Bibliographie
Christine Macel (dir.), Sophie Calle. M’as-tu vue ?, cat. exp. Paris, Éditions du Centre Pompidou, 2003.
Sophie Calle, Les Dormeurs, 2 vol., Arles, Actes sud, 2000.
Catherine Lepdor, Paul Müller et alii, Le Sommeil ou quand la raison s’absente, Les Cahiers du Musée des Beaux-Arts de Lausanne no 9, 1999, p. 72-74, no 45.
Propped up on a bolster and a pile of pillows and tucked under warm blankets, fourteen-year-old Patrice X. is smiling timidly at the photographer. His head is slightly tilted and his right hand is gripping his left wrist in a somewhat defensive pose. The artificial lighting creates a stark chiaroscuro effect. It is past midnight and Patrice is getting ready for bed. He is waiting for Sophie Calle’s brother, Antoine Gonthier, who will be spending the night with him. This portrait, accompanied by a handwritten caption that is purely factual, captures an intimate situation. In this early work, Calle adumbrates many of the features of her later art: applying clear playing rules, simulating reality, creating a narrative, and producing documentation.

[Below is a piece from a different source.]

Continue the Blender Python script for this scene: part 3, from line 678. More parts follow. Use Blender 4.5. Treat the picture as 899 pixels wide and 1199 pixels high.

This photograph is taken from a reduced run of the series The Sleepers, recording a life experience archived in the form of 176 photographs and texts. From April 1 to 9, 1979, Calle – who did not yet describe herself as an artist – invited twenty-eight people to come and sleep at her home: friends and strangers, of all walks of life and ages. They all slept in Calle’s bed, with the only proviso that they should stay in it for eight hours and let themselves be photographed and observed. Calle took notes on the time she spent with her guests and sometimes chatted with them, as she did here with Patrice and Antoine, asking them about their sleep and their little bedtime rituals.
Over Patrice’s head is a collection of pictures of beds, wall-hangings, and reclining nudes. Calle reminds us that sleepers have been a constant motif in art history, creating a mise en abîme effect.